LA LONGÉVITÉ du Festival d’Avignon, qui soufflera cette année ses soixante-sept bougies, dans un monde qui depuis 1947 ne cesse de bouger, d’interrogations multiples en crises diverses, entre espérance d’un avenir meilleur et doute angoissant sur un futur peu maîtrisable, oblige à se questionner sur les raisons qui font aujourd’hui encore son succès. Comment a‑t-il pu résister au temps qui passe, aux évolutions et révolutions qui auraient pu en faire un objet d’étude historique, une forme dépassée ? Sans doute parce que les deux idées fondamentales sur lesquelles il a été fondé par Jean Vilar, produire un théâtre d’art et de création qui soit destiné au plus large public possible, restent aujourd’hui efficientes car incontournables.

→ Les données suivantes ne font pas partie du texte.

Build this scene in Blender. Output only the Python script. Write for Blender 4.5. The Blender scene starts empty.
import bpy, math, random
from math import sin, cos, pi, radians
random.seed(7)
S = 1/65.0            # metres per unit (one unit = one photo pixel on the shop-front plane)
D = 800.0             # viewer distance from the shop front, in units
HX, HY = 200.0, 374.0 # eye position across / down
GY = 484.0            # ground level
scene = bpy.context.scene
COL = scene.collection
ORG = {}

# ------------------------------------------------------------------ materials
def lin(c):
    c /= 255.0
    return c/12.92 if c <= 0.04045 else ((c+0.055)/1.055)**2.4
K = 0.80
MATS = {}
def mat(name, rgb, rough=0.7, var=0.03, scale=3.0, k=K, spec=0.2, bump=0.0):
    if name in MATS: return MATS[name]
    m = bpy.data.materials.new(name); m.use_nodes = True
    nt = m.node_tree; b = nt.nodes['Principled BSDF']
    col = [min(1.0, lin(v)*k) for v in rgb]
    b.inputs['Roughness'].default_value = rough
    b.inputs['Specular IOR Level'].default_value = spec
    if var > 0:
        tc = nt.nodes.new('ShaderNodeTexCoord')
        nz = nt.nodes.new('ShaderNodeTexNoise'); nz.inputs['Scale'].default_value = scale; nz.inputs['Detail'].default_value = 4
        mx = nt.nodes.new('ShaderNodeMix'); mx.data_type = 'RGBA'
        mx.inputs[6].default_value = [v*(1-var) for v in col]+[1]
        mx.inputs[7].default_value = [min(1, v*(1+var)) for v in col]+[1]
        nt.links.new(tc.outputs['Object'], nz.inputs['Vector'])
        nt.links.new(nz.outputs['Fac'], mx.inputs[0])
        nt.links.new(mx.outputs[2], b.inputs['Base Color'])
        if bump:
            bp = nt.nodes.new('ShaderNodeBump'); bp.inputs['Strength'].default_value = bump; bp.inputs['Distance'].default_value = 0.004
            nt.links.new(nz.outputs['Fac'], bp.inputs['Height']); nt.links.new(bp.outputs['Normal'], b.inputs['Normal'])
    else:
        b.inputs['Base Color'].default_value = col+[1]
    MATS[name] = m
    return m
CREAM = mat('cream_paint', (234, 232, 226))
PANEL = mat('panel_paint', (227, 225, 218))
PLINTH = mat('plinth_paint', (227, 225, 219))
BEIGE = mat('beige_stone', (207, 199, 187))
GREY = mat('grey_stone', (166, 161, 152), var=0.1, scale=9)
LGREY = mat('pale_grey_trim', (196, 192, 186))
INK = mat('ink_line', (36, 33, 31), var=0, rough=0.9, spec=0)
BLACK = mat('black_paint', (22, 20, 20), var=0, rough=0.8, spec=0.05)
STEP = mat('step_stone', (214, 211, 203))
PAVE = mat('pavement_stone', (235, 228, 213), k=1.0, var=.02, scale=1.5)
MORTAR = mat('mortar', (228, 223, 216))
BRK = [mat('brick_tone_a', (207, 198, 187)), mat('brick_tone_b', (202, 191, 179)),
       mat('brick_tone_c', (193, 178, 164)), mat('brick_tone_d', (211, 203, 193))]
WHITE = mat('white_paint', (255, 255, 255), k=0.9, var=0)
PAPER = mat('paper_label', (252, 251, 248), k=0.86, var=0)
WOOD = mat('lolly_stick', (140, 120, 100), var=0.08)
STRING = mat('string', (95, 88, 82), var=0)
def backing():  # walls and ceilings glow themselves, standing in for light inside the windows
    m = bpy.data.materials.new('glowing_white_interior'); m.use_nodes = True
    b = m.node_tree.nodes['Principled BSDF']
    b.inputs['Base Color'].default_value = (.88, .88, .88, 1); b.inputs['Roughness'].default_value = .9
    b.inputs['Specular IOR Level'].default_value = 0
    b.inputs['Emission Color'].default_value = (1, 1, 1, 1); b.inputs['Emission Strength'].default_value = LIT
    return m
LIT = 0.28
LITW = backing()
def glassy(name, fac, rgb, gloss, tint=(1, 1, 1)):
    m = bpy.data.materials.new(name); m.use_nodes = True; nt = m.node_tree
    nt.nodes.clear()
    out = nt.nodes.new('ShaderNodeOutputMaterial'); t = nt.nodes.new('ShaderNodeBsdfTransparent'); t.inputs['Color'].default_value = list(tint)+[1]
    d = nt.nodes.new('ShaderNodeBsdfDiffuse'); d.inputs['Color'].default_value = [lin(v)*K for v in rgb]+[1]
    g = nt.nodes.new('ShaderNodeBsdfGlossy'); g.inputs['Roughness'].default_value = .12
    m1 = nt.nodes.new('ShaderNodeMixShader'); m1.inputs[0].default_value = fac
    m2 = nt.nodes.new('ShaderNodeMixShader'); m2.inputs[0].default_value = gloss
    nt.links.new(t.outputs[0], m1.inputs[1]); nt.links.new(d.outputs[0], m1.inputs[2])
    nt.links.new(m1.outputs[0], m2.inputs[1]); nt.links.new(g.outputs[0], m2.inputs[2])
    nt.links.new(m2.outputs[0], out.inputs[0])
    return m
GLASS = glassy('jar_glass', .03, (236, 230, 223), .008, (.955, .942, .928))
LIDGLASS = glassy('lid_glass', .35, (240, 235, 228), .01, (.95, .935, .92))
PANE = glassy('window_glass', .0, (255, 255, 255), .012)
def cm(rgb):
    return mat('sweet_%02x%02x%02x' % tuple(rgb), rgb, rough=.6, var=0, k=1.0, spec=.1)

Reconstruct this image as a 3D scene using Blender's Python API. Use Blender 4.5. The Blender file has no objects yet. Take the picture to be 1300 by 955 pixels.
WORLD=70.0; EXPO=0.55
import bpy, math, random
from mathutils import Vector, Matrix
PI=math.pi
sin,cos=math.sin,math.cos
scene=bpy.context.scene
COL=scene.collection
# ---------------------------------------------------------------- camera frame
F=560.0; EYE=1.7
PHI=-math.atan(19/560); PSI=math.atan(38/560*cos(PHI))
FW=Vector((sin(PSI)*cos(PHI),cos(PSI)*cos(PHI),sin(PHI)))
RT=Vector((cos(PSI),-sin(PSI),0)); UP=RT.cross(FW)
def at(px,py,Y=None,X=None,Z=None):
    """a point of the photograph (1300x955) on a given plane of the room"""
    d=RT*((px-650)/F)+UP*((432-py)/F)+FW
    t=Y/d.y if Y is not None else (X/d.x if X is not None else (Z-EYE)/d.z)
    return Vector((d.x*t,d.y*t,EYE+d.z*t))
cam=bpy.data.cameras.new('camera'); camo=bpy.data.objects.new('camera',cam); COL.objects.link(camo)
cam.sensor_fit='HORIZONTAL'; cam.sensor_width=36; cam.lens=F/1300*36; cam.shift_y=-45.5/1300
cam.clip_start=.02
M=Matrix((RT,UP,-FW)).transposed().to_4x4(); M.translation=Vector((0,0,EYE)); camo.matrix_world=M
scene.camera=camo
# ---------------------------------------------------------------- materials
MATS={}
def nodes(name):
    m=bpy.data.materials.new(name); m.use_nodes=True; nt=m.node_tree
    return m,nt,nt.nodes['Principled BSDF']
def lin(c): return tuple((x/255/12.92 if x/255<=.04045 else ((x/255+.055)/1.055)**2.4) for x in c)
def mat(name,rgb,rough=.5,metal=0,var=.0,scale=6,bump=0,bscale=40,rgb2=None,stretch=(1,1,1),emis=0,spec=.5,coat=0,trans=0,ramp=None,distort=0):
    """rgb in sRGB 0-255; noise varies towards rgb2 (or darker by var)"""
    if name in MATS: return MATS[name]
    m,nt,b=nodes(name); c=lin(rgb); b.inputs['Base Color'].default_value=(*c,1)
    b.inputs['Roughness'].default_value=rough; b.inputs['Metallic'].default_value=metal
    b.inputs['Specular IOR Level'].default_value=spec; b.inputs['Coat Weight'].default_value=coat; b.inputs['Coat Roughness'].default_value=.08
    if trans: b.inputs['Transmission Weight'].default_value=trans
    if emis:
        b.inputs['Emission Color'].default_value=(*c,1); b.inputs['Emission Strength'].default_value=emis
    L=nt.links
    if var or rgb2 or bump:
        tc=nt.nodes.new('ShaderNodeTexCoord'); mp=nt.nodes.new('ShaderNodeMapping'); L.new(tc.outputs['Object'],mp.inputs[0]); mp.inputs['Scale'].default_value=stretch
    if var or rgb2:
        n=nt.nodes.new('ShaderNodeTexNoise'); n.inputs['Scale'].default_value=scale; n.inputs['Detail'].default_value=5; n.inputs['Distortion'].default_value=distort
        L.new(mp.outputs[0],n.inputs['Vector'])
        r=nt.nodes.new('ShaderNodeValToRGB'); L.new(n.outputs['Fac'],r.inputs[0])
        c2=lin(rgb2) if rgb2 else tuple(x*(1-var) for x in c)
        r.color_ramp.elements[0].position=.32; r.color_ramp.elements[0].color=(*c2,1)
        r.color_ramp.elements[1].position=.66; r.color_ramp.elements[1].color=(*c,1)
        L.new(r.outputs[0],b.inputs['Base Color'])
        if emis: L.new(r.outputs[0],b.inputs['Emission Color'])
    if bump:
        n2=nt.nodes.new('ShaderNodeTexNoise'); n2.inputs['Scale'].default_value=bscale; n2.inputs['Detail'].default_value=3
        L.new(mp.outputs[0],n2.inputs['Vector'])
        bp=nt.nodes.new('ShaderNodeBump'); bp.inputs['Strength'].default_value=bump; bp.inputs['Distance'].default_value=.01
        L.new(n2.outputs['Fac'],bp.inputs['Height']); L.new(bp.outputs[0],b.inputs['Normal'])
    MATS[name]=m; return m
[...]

S’inscrivant, dès leur projet de candidature, dans cet héritage, Hortense Archambault et Vincent Baudriller se sont questionnés sur le moyen de faire entendre avec force les poètes de la scène dans la diversité des formes possibles en ce début de XXIe siècle.
À un Festival, comme il en existe ailleurs, qui ressemble à un gigantesque marché du théâtre réunissant ce qui peut être considéré comme le meilleur de la production européenne, sinon mondiale, ils ont préféré imaginé un Festival qui permettrait aux artistes les plus représentatifs du théâtre contemporain et des arts de la scène, de France ou d’ailleurs, de trouver à Avignon les moyens de pouvoir travailler, les moyens de créer dans les meilleures conditions possibles les œuvres qui les habitaient. Un Festival qui prend le risque de déranger, de choquer, de perturber tout autant que de plaire, de séduire et d’enthousiasmer.
Pour signifier d’une façon éclatante ce désir de placer les artistes au cœur du Festival les deux directeurs ont proposé de demander à un ou deux artistes de venir chaque année « penser » le Festival avec eux en apportant leurs réflexions et leurs vécus. Faites de rencontres régulières, de voyages en commun, de discussions, cette collaboration a beaucoup intrigué ceux qui imaginaient le Festival comme une suite de propositions de grande qualité dans lesquelles le public était invité à faire son choix. Pourquoi lorsqu’il y a déjà deux directeurs chargés de choisir des spectacles, ajouter un troisième, parfois un quatrième, intervenant ? Quel pouvait bien être l’intérêt de cette multiplicité de responsables ? À cela Hortense Archambault et Vincent Baudriller ont toujours apporté la même réponse : avec un artiste associé nous dessinons chaque année la carte d’un territoire différent, nous écoutons ses questionnements, nous bénéficions de ses enthousiasmes, nous l’aidons à développer ses envies et ses projets. L‘artiste associé emmène les directeurs sur des terrains qu’ils ne fréquentaient pas obligatoirement, et il est lui-même amené à rencontrer des artistes qu’il ne connaissait pas. De cet échange naît chaque année un programme contenant des propositions artistiques, très souvent en lien les unes avec les autres, à l’intérieur duquel le public est invité à circuler pour mieux « entrer » dans l’œuvre des artistes invités, et plus particulièrement dans celle de ou des artistes associés, en présentant plusieurs formes artistiques pour le même artiste, que ce soit un autre spectacle, un concert, des lectures, des films, une exposition ce qui a l’avantage de pouvoir organiser en aval des rencontres et des débats beaucoup plus riches entre artistes et publics.
Les artistes peuvent aussi proposer des aventures nouvelles en fonction de leurs pratiques et de leurs centres d’intérêt. C’est Thomas Ostermeier qui, en racontant comment il organise un dimanche par mois des rencontres avec des philosophes dans son théâtre de la Schaubühne de Berlin, donne l’idée de créer le « Théâtre des Idées » où Nicolas Truong invite depuis 2004 ceux qui, dans le domaine de la pensée, se confrontent à des questionnements proches de ceux
des artistes présents au Festival. De la même façon c’est Frédéric Fisbach qui en 2007, à partir de son expérience de rencontres avec le public au Studio Théâtre de Vitry, permet d’imaginer à l’École d’Art d’Avignon un lieu qui sera depuis consacré en grande partie aux rencontres entre le public et les artistes, mais aussi à des expositions ou à la présentation de petites formes performatives.